Material for this exercise:
━━━━━━━━
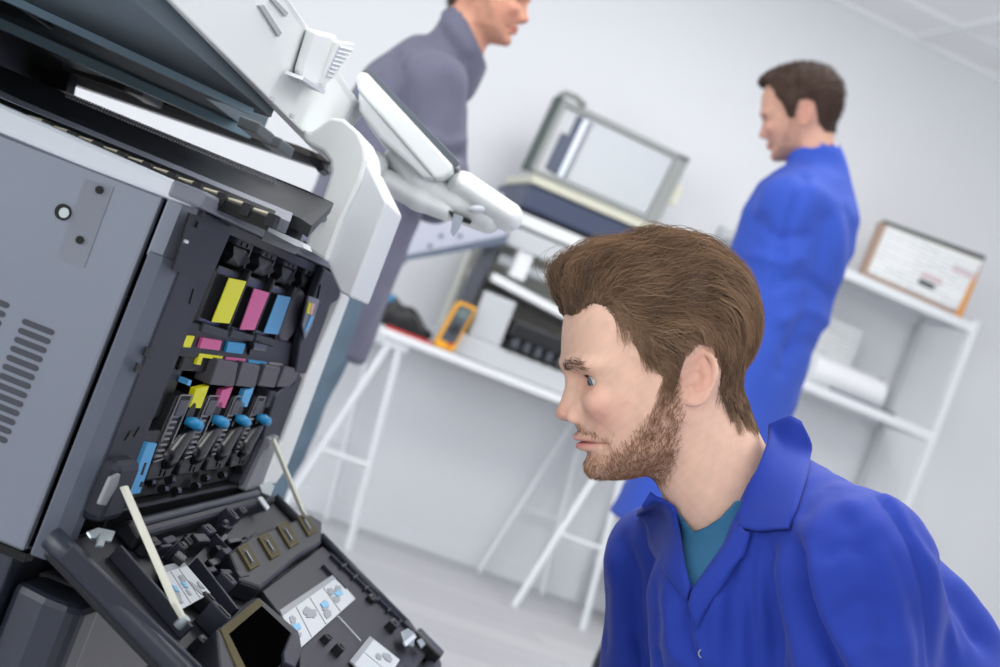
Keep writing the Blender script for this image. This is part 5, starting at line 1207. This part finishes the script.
# ------------------------------------------------------------------ the two men at the back
class Fig:
    def __init__(s, px, py, d, flip=False): s.c = (px, py); s.d = d; s.o = P(px, py, d); s.R = np.stack([IR, IU, -FW], 1); s.k = d * 100 / F
    def L(s, px, py, z=0.0): q = 1 - z / (s.d * 100); return np.array([(px - s.c[0]) * s.k * q, (s.c[1] - py) * s.k * q, z])
    def W(s, v): return (np.asarray(v) / 100) @ s.R.T + s.o
    def I(s, p): return (np.asarray(p) - s.o) @ s.R * 100
    def down(s): return s.I(s.o + np.array([0, 0, -1.0])) / 100
def simple_head(fig, root, Rl, mirror, skin, hairc, hline, tmax, name, beard=None, roll=0, ne=(4.6, -19, 0)):
    v, q = surface_nets(head_fn(True, ne, (5.2, 5.5)), (-10.8, -21, -9.4), (17.5, 10.6, 9.4), .24, 1)
    cols = skin_colors(v, None, skin, beard, .45, srgb(186, 112, 104), .35)
    w = np.clip(.5 - poly2(v[:, 0], v[:, 1], hline) / .7, 0, 1)
    N = vnormals(v, q); th = w * (np.interp(v[:, 1], [-9, -3, 2, 8], [.25, .5, 1.1, tmax]) + .9 * np.exp(-(((v[:, 0] + 7) / 2.2) ** 2 + ((v[:, 1] - 6) / 2) ** 2)))
    hv_ = v + N * (th * (1 + .12 * vnoise(v, 61, 2.0)))[:, None]
    def xf(a):
        a = np.array(a) @ Rl.T
        if mirror: a = a * np.array([-1, 1, 1])
        if roll: a = a @ rot('Z', roll).T
        return a
    qq = q[:, ::-1] if mirror else q
    o = build('body', (fig.W(xf(v)), qq), skin_mat('skin_young'), root, smooth=True, world=True); set_colors(o, cols)
    cm_ = w[q].mean(1) > .4; q2 = qq[cm_]; used = np.unique(q2); rm = -np.ones(len(v), int); rm[used] = np.arange(len(used)); hv2 = relax(hv_[used], rm[q2])
    ho = build('hair', (fig.W(xf(hv2)), rm[q2]), mat(name, hairc, .75, bump=.8, bscale=700), root, smooth=True, world=True)
    rs = np.random.RandomState(7); p, nn = sample_surface(hv_, q, w, 3500, 5); d = np.stack([np.full(len(p), .9), np.interp(p[:, 1], [-6, 2, 8], [-1.2, -.5, .3]), np.zeros(len(p))], 1) + rs.normal(0, .3, (len(p), 3)) + nn * .45
    d /= np.linalg.norm(d, axis=1)[:, None]; ts = np.linspace(0, 1, 4); path = p[:, None] + d[:, None] * (ts[None, :, None] * rs.uniform(.5, 1.2, (len(p), 1, 1)))
    V, Q = strands_mesh(path, .045 * (1 - .6 * ts)[None] * np.ones((len(p), 1)))
    build('hair_strands', (fig.W(xf(V)), Q), mat(name, hairc), root, smooth=True, world=True)
    return xf
def man_clothes(fig, root, C0, T, SNp, SFp, arms, a_t, b_t, tl, m, hem_n, folds, name='work_coat', seed=70, extra=None, neck=None):
    T = T / np.linalg.norm(T); Wd = SNp - SFp; Wd = Wd - T * (Wd @ T); Wd /= np.linalg.norm(Wd); Nf = np.cross(T, Wd)
    ts = [-10, -6, -2, 2, 10, 25, tl * .7, tl]
    def fn(x, y, z):
        dx, dy, dz = x - C0[0], y - C0[1], z - C0[2]; t = dx * T[0] + dy * T[1] + dz * T[2]; w = dx * Wd[0] + dy * Wd[1] + dz * Wd[2]; n = dx * Nf[0] + dy * Nf[1] + dz * Nf[2]
        a = np.interp(t, ts, a_t); b = np.interp(t, ts, b_t)
        f = (np.sqrt((w / a) ** 2 + (n / b) ** 2) - 1) * b * .9; f = smax(smax(f, t - tl, .8), -t - 10, 1.5)
        for s_ in (SNp, SFp): f = smin(f, cap(x, y, z, C0 - T * 5, s_, 5, 6.4), 3.5)
        for s_, e_, w_ in arms: f = smin(smin(f, cap(x, y, z, s_, e_, 6.6, 5.6), 1.8), cap(x, y, z, e_, w_, 5.6, 4.2), 1.5)
        if neck is not None: f = smin(f, cap(x, y, z, neck[0], neck[1], 7.4, 8.0), 1.5); f = smax(f, -cap(x, y, z, neck[0] * 1.0 - (neck[1] - neck[0]) * .5, neck[0] * .7 + neck[1] * .3, 5.8, 5.4), .3)
        if extra: f = extra(x, y, z, f)
        return f
    P_ = np.array([C0 - T * 12, C0 + T * tl, SNp, SFp] + [p for a in arms for p in a]); lo, hi = P_.min(0) - 19, P_.max(0) + 19
    v, q = surface_nets(fn, lo, hi, .8, 2)
    N = vnormals(v, q); s = 1 - v[:, 2] / (fig.d * 100); px, py = fig.c[0] + v[:, 0] / (fig.k * s), fig.c[1] - v[:, 1] / (fig.k * s); h = np.zeros(len(v))
    for pts, amp, wd in folds:
        p = spl(pts, 16); d = None
        for i in range(15):
            a, b = p[i], p[i + 1]; e = b - a; t = np.clip(((px - a[0]) * e[0] + (py - a[1]) * e[1]) / (e @ e), 0, 1); dd_ = np.hypot(px - a[0] - e[0] * t, py - a[1] - e[1] * t); d = dd_ if d is None else np.minimum(d, dd_)
        h += amp * np.exp(-(d * fig.k / wd) ** 2)
    v = v + N * (h * np.clip(N[:, 2] / .3, 0, 1) + .3 * vnoise(v, seed, .25) + .15 * vnoise(v, seed + 1, .6))[:, None]
    return build(name, (fig.W(v), q), m, root, smooth=True, world=True), (T, Wd, Nf)
def legs_of(fig, root, hips, T, Wd, m, mshoe, r0_=8.6):
    """straight standing legs down to the floor"""
    for s in (1, -1):
        h = hips + Wd * 8 * s; hw_ = fig.W(h); foot = hw_.copy(); foot[2] = .09; kn = (hw_ + foot) / 2
        a, b, c_ = h, fig.I(kn), fig.I(foot); lo, hi = np.minimum(a, c_) - 13, np.maximum(a, c_) + 13
        v, q = surface_nets(lambda x, y, z: smin(cap(x, y, z, a, b, r0_, 7.2), cap(x, y, z, b, c_, 7.2, 6.0), 1.5), lo, hi, 1.2, 2)
        v = v + vnormals(v, q) * (.35 * vnoise(v, 81, .3))[:, None]
        build('trouser_leg', (fig.W(v), q), m, root, smooth=True, world=True)
        fw_ = fig.W(fig.I(foot)) ; yield foot, s
def shoe(fig, root, foot, fwd):
    f0_ = foot.copy(); f0_[2] = .045; tip = f0_ + fwd * .16; heel = f0_ - fwd * .04
    def fn(x, y, z): return smin(cap(x, y, z, heel, tip, .045, .04), cap(x, y, z, foot - np.array([0, 0, .03]), foot + np.array([0, 0, .03]), .05, .05), .02)
    v, q = surface_nets(fn, np.minimum(heel, tip) - .08, np.maximum(foot, tip) + .1, .012, 1); v[:, 2] = np.maximum(v[:, 2], .001)
    build('shoe', (v, q), M_ink, root, smooth=True, world=True)
def hand_at(fig, root, w0, fdir, up_, s, skin):
    fn, lo, hi = hand_fn(w0, fdir, up_, s); v, q = surface_nets(fn, lo, hi, .4, 1); o = build('hand', (fig.W(v), q), skin_mat('skin_young'), root, smooth=True, world=True); set_colors(o, np.tile(np.array(skin), (len(v), 1)))
HL_SHORT = [(-9.6, 4.6), (-8.4, 5.2), (-6.4, 5.6), (-4.8, 4.0), (-4.0, 1.8), (-2.4, .4), (-1.6, -1.6), (-1.0, -3.4), (.3, -3.4), (1.0, -.6), (1.6, .8), (3.4, 1.0), (5.2, .4), (5.6, -2.2), (5.8, -4.5), (7.2, -6.8), (13, -6.0), (13, 12), (-12, 12)]
# --- man in blue by the shelves
FB = Fig(798, 108, 3.76); dn = FB.down()
root = empty('person', tuple(np.array([*FB.W(FB.L(762, 300))[:2], 0])), label='dark-haired man in a long blue work coat standing with his back half turned', cat='person')
simple_head(FB, root, rot('Y', -20), False, srgb(206, 160, 140), srgb(62, 42, 32), HL_SHORT, 1.5, 'hair_dark_brown', beard=srgb(120, 84, 66))
C0b = FB.L(812, 196, 0); SNb, SFb = FB.L(777, 214, 15), FB.L(838, 208, -14)
armn = (SNb, FB.L(757, 322, 13), FB.L(672, 346, 4)); armf = (SFb, FB.L(800, 320, -17), FB.L(720, 350, -22))
foldsB = [([(790, 190), (770, 240), (762, 290)], -1.2, 1.5), ([(800, 200), (830, 250), (828, 320)], .8, 3), ([(812, 230), (800, 300), (770, 380)], -1.0, 2), ([(760, 300), (790, 290), (820, 300)], -1.0, 1.8), ([(770, 330), (800, 318), (830, 330)], .9, 1.8), ([(745, 230), (760, 250), (790, 250)], -.9, 1.6), ([(740, 265), (765, 275), (785, 270)], .8, 1.5), ([(775, 360), (800, 350), (820, 355)], -.9, 2), ([(840, 220), (848, 260), (840, 310)], -.8, 2)]
coat, (Tb, Wb, Nb) = man_clothes(FB, root, C0b, dn, SNb, SFb, [armn, armf], [5, 9, 14, 18, 20, 18.5, 20, 24], [5, 8, 10.5, 13, 14.5, 13.5, 15, 18], 92, mat('royal_blue_coat', srgb(44, 78, 180), .85, sheen=.05), 0, foldsB, neck=(FB.L(815, 160, 0), FB.L(812, 190, 0)))
for foot, s in legs_of(FB, root, C0b + Tb * 62, Tb, Wb, mat('dark_navy_cloth', (0, 0, 0)), None): shoe(FB, root, foot, np.array([-.6, .8, 0]))
for a_, s in ((armn, -1), (armf, 1)): hand_at(FB, root, a_[2] + (a_[2] - a_[1]) / np.linalg.norm(a_[2] - a_[1]) * 3, a_[2] - a_[1], np.array([.1, .95, .2]), s, srgb(206, 160, 140))
# --- man in grey by the table
FG = Fig(492, -15, 3.42); dn = FG.down()
root = empty('person', tuple(np.array([*FG.W(FG.L(345, 280))[:2], 0])), label='man in a grey work coat and faded jeans standing behind the control panel, facing right', cat='person')
simple_head(FG, root, rot('Y', 6), True, srgb(206, 150, 126), srgb(70, 52, 42), HL_SHORT, 1.0, 'hair_greying_brown', beard=srgb(150, 110, 92), roll=-11, ne=(4.2, -14.5, 0))
C0g = FG.L(414, 78, -6); SNg, SFg = FG.L(437, 92, 9), FG.L(425, 72, -22)
armn = (SNg, FG.L(443, 182, 8), FG.L(452, 162, -19)); armf = (SFg, FG.L(432, 172, -30), FG.L(443, 152, -56))
def collar_cut(x, y, z, f):
    s = 1 - z / (FG.d * 100); px, py = FG.c[0] + x / (FG.k * s), FG.c[1] - y / (FG.k * s)
    r = poly2(px, py, [(452, -4), (461, 16), (474, 40), (487, 60), (560, 66), (560, -80), (430, -80)]) * FG.k; return smax(f, -r, .4)
foldsG = [([(444, 14), (452, 30), (470, 56)], .6, 1.2), ([(436, 18), (444, 40), (462, 66)], -.8, .9), ([(398, 60), (402, 100), (398, 150)], -1.6, 1.4), ([(412, 70), (418, 120), (420, 170)], .7, 2.5), ([(448, 100), (452, 140), (444, 180)], -.5, 2), ([(392, 215), (385, 260), (355, 330)], .6, 2), ([(375, 250), (360, 300), (340, 360)], -1.0, 1.6), ([(425, 165), (440, 175), (462, 168)], -1.0, 1.2), ([(430, 150), (448, 158), (470, 150)], .7, 1.2)]
coat, (Tg, Wg, Ng) = man_clothes(FG, root, C0g, dn, SNg, SFg, [armn, armf], [5, 9, 14, 16, 17, 16, 16, 16], [4.5, 7.5, 10, 12, 13.6, 12.6, 12.6, 12.6], 65, mat('slate_grey_coat', srgb(98, 98, 118), .85, sheen=.1, bump=.2, bscale=1200), 0, foldsG, extra=collar_cut, neck=(FG.L(472, 26, -2), FG.L(446, 72, -3)))
for foot, s in legs_of(FG, root, C0g + Tg * 52, Tg, Wg, mat('faded_denim', srgb(92, 112, 128), .85, var=.12, vscale=30), None, 9.2): shoe(FG, root, foot, np.array([.9, .3, 0]))
for a_, s in ((armn, 1), (armf, -1)): hand_at(FG, root, a_[2] + (a_[2] - a_[1]) / np.linalg.norm(a_[2] - a_[1]) * 3, a_[2] - a_[1], np.array([.1, .95, .2]), s, srgb(206, 150, 126))
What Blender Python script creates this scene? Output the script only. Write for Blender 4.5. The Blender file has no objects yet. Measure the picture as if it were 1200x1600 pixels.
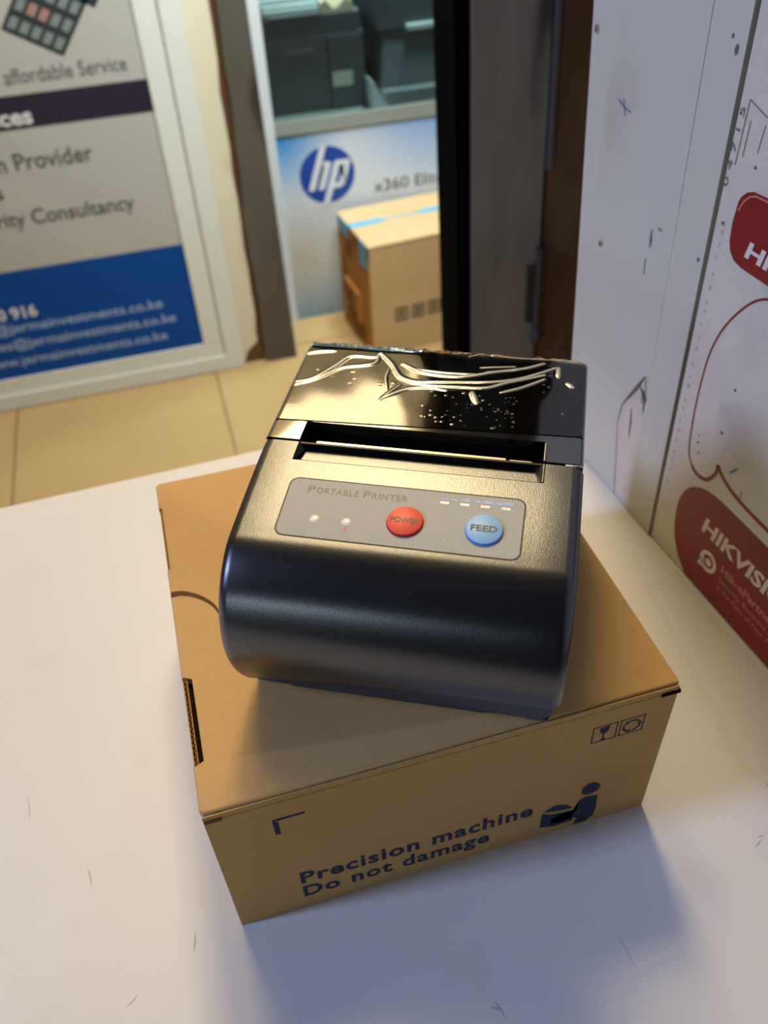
━━━━━━━━
Goal: From the listing above, collect each line in which the string "Blender" appears.

Result for this task:
Keep writing the Blender script for this image. This is part 5, starting at line 1207. This part finishes the script.
What Blender Python script creates this scene? Output the script only. Write for Blender 4.5. The Blender file has no objects yet. Measure the picture as if it were 1200x1600 pixels.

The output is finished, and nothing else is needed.